Wayne Duvenage, the Opposition to Urban Tolling Alliance leader, said he had not seen the legislation but it did appear to be “sending a clear message that (the government) would like e-tolling to happen”.

He noted that the inter-ministerial committee headed by Motlanthe had held talks with various stakeholders – including the opposition to the tolling system – “but all this talking appears to be in vain”.

It did not appear from the legislation that the government was seeking “an amicable” solution. “It does seem that they are keen to continue with e-tolling,” he added.

Implementation of e-tolling, however, is subject to a court review which was set yesterday for November 26 in the North Gauteng High Court.

The opposition, an alliance of business and public participants, had stopped the implementation of e-tolling on the highways around Johannesburg by means of an urgent interdict in April.

DA transport spokesman Ian Ollis, whose constituency is in Midrand, said MPs did not have a copy of the legislation yet, but it appeared that the government was seeking to legalise the electronic toll collection system, and it was creating “empowering legislation to enable them to collect money and go after people who don’t pay”.

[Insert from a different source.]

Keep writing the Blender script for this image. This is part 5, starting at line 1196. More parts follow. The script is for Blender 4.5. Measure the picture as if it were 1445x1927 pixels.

He understood that the thinking in the Transport Department was to decriminalise non-payment of tolling and turn non-payment of the toll fees “into a civil matter”. This would make it easier to collect the money rather than becoming bogged down in court cases.

Manyi said that apart from the physical infrastructure, the GFIP would result in the operation of a road network involving the utilisation of intelligent transport systems.

“An important component of the network is the electronic toll collection system. This is essential to enable the implementation of the system,” Manyi added.

Ollis said he believed the legislation was also trying to decriminalise traffic fines ”because once again it is easier for the authorities to collect the money if they become civil matters”. The traffic authorities had been asking for this system for some time, he said.

Meanwhile, Duvenage said the alliance’s legal teams had met the deputy judge president of the North Gauteng High Court and an e-toll review would be heard on November 26.

He said SA National Roads Agency Limited’s (Sanral’s) plan to subject the citizens of South Africa “to an elaborate and expensive e-tolling process to pay for the GFIP” had been met with fierce opposition from the public earlier this year.

The tolling was to have started on April 30.

“The merits of (the opposition alliance’s) case is structured around the unreasonableness of the high costs involved, along with the irrationality for the plan, combined with a number of legislative and procedural transgressions by Sanral and the government departments of transport and environmental affairs,” he said.

The Treasury is appealing the April interdict in the constitutional court on August 15.